But the most extraordinary exhibition of anti-nationalism and reaction, both on the part of Muslim and Hindu communalists, took place at the Round Table Conferences. The British Government had insisted on nominating only definitely communal Muslims, and these, under the leadership of the Aga Khan, actually went to the length of allying themselves with the most reactionary and, from the point of view not only of India but of all progressive groups, the most dangerous elements in British public life.
It was quite extraordinary to see the close association of the Aga Khan and his group with Lord Lloyd and his party. They went a step further, and made pacts with the representatives of the European Association and others at the R.T.C. This was very depressing, for this Association has been and is, in India, the stoutest and the most aggressive opponent of Indian freedom.

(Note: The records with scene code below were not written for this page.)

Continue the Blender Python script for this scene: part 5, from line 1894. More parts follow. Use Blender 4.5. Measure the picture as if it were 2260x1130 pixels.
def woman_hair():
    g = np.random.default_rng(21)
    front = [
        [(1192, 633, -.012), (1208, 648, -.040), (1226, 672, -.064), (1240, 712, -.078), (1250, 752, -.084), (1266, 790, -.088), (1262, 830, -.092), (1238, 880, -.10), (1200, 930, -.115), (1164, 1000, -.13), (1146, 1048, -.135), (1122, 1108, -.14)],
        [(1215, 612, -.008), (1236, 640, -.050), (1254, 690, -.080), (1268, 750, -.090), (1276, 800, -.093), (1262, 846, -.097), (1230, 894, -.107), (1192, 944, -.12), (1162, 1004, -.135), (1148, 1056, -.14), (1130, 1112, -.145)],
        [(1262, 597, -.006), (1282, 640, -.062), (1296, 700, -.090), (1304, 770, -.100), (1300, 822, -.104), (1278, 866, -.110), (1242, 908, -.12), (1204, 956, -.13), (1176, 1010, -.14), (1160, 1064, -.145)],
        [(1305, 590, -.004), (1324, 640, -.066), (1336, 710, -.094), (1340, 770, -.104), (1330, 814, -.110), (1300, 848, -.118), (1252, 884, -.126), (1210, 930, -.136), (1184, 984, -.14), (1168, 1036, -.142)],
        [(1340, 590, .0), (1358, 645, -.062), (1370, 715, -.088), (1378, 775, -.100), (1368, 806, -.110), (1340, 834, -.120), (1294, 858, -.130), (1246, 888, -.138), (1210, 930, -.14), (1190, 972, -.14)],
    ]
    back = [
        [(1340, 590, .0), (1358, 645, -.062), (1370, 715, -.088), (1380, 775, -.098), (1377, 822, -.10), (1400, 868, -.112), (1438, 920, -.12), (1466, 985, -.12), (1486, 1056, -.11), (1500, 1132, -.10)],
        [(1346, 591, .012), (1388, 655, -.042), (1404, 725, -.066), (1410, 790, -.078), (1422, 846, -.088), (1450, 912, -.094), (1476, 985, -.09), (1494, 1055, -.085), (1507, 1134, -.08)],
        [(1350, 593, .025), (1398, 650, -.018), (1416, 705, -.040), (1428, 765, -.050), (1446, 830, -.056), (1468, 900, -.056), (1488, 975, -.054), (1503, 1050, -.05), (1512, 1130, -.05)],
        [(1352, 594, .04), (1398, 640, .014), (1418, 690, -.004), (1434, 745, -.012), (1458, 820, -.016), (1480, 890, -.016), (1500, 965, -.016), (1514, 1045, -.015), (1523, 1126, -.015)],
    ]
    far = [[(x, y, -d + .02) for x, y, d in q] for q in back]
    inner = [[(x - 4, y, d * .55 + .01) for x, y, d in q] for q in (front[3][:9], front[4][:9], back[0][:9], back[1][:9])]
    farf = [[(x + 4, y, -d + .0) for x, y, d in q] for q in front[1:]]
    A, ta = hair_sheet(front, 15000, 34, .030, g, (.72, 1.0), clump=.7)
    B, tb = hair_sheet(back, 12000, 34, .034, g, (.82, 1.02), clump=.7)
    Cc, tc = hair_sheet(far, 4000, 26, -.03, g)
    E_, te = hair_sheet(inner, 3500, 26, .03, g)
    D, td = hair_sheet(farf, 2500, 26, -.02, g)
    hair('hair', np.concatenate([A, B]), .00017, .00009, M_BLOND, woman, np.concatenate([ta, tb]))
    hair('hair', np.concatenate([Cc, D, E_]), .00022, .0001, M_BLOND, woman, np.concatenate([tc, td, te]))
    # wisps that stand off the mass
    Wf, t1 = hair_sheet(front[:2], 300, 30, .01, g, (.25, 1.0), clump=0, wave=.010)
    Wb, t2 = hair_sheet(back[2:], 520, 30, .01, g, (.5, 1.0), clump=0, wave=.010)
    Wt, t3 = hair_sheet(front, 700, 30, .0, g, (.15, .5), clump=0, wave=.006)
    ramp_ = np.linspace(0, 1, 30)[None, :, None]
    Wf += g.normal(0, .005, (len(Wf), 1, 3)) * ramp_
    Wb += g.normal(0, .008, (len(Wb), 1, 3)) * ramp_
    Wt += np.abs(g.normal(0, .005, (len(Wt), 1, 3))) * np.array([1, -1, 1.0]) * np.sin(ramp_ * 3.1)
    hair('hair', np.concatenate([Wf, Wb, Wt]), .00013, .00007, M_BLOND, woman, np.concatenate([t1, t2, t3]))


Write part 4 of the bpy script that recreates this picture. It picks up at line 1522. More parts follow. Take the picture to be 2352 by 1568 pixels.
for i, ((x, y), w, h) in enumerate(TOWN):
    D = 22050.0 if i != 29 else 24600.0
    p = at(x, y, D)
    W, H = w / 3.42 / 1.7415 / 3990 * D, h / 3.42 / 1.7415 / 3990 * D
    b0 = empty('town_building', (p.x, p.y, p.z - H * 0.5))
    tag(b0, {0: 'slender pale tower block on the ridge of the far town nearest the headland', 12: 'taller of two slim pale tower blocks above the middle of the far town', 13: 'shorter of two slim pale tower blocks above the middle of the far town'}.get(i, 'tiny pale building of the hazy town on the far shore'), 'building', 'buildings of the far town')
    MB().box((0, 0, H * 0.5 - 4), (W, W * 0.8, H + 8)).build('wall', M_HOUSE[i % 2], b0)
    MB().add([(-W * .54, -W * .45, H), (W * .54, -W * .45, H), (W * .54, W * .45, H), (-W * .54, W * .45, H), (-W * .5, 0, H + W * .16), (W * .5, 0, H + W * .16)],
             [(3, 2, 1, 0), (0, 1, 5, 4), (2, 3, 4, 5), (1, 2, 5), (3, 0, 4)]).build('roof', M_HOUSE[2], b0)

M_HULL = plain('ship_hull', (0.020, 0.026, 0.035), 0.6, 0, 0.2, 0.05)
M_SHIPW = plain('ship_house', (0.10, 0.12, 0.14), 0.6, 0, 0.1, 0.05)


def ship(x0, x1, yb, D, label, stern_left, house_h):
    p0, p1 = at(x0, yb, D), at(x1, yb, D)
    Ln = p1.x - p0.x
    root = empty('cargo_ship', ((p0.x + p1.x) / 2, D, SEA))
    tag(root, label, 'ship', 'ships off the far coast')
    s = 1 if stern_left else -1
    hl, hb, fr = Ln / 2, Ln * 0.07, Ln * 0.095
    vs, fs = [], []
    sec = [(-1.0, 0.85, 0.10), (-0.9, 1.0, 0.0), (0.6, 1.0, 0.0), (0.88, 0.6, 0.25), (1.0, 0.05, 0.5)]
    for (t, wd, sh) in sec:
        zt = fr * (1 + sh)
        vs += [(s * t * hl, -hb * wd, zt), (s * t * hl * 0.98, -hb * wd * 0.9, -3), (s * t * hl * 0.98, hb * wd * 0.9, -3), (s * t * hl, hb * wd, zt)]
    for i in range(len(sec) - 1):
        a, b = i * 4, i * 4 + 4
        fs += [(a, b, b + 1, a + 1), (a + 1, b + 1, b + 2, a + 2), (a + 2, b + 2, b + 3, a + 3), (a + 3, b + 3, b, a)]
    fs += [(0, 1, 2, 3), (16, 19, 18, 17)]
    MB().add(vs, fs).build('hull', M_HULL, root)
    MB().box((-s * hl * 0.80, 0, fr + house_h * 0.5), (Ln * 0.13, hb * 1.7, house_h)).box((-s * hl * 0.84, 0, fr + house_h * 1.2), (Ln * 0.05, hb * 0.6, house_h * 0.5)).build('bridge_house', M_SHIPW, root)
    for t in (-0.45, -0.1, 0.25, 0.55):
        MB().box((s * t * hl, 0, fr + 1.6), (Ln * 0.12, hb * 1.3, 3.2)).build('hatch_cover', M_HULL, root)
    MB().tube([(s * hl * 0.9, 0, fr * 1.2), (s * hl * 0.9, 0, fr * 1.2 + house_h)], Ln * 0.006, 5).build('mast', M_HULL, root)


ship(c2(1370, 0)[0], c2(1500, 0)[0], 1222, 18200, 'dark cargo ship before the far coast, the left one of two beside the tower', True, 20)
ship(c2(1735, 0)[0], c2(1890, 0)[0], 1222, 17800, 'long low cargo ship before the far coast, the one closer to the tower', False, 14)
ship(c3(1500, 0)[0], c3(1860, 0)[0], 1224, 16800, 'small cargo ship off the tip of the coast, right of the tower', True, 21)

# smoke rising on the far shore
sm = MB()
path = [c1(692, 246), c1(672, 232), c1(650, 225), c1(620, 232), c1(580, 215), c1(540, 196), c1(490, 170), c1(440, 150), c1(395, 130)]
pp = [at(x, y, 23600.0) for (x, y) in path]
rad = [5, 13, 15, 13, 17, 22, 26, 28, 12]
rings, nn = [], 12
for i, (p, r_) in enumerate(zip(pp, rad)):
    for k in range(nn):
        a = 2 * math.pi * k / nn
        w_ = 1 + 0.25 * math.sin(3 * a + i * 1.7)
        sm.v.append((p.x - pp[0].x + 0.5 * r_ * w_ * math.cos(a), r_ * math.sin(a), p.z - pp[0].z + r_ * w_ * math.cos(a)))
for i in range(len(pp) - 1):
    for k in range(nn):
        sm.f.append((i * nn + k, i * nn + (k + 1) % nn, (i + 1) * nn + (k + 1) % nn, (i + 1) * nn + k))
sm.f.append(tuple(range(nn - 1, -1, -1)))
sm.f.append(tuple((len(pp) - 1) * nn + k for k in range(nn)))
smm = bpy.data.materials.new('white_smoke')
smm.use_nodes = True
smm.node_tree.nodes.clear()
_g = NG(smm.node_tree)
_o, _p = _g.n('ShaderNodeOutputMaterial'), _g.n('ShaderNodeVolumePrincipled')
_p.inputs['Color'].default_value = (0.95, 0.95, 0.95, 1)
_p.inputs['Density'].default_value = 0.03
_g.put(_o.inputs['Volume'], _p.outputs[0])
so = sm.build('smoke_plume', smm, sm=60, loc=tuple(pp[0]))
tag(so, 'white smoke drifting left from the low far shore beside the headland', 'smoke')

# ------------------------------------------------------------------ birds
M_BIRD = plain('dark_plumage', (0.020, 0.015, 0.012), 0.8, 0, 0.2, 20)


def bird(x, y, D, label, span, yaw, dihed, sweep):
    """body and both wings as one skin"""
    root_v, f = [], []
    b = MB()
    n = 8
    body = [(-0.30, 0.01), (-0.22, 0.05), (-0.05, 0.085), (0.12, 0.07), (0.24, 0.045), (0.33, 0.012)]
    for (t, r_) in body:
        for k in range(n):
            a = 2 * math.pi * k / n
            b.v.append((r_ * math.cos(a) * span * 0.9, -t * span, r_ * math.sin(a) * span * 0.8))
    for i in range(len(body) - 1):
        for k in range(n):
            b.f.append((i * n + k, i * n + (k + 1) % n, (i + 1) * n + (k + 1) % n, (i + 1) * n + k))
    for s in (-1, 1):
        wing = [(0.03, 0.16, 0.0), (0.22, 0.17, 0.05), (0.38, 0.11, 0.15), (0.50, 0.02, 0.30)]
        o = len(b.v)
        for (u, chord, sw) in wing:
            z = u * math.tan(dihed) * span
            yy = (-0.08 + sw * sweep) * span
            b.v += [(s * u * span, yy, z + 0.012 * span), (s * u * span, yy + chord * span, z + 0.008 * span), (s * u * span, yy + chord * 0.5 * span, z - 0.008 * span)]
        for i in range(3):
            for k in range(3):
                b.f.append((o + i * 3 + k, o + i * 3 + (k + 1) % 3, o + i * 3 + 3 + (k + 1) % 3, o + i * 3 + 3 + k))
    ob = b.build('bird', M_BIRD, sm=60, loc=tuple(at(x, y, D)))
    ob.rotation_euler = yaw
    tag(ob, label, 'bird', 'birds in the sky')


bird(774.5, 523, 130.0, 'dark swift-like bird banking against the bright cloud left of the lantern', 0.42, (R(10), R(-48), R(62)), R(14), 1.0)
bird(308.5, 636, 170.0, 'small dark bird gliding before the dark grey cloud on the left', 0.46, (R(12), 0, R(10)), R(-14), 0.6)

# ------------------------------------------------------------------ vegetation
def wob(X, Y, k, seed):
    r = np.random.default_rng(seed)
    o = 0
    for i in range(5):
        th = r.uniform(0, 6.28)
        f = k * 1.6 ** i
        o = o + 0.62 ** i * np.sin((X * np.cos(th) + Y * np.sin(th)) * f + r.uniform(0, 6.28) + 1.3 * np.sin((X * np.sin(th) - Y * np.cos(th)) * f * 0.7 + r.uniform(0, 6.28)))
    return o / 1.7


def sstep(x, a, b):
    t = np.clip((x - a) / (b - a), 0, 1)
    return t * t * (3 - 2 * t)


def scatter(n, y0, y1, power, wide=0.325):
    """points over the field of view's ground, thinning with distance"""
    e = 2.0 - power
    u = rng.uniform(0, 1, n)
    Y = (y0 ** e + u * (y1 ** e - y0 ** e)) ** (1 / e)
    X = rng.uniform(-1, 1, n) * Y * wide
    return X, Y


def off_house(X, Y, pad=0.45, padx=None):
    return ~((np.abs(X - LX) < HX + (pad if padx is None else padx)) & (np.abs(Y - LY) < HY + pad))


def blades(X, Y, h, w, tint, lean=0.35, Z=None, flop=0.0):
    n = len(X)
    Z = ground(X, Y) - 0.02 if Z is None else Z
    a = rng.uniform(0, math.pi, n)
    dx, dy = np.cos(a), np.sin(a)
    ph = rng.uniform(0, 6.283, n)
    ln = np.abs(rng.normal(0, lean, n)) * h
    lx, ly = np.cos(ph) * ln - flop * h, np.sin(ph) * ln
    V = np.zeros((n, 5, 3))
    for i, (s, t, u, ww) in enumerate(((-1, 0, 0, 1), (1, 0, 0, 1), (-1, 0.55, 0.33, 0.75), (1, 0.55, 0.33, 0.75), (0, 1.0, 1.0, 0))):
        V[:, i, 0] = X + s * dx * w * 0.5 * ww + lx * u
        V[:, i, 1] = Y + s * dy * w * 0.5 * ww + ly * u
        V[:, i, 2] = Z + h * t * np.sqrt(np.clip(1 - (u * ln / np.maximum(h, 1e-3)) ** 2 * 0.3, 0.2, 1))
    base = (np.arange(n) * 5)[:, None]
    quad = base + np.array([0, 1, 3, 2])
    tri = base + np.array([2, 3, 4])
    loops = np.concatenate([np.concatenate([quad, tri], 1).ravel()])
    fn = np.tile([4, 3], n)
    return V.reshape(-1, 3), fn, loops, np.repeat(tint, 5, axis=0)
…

The Hindu Mahasabha delegates responded to this by demanding, especially in the Punjab, all manner of checks on freedom — safeguards in the interests of the British. They tried to outbid the Muslims in their attempts to offer co-operation to the British Government, and, without gaining anything, damned their own case and betrayed the cause of freedom. The Muslims had at least spoken with dignity, the Hindu communalists did not even possess this.
The outstanding fact seems to me how, on both sides, the communal leaders represent a small upper class reactionary group, and how these people exploit and take advantage of the religious passions of the masses for their own ends. On both sides every effort is made to suppress and avoid the consideration of economic issues. Soon the time will come when these issues can no longer be suppressed, and then, no doubt, the communal leaders on both sides will echo the Aga Khan’s warning of twenty years ago for the moderates to join hands in a common camp against radical tendencies. To some extent that is already evident, for however much the Hindu and Muslim communalists attack each other in public they co- operate in the Assembly and elsewhere in helping Government to pass reactionary measures.”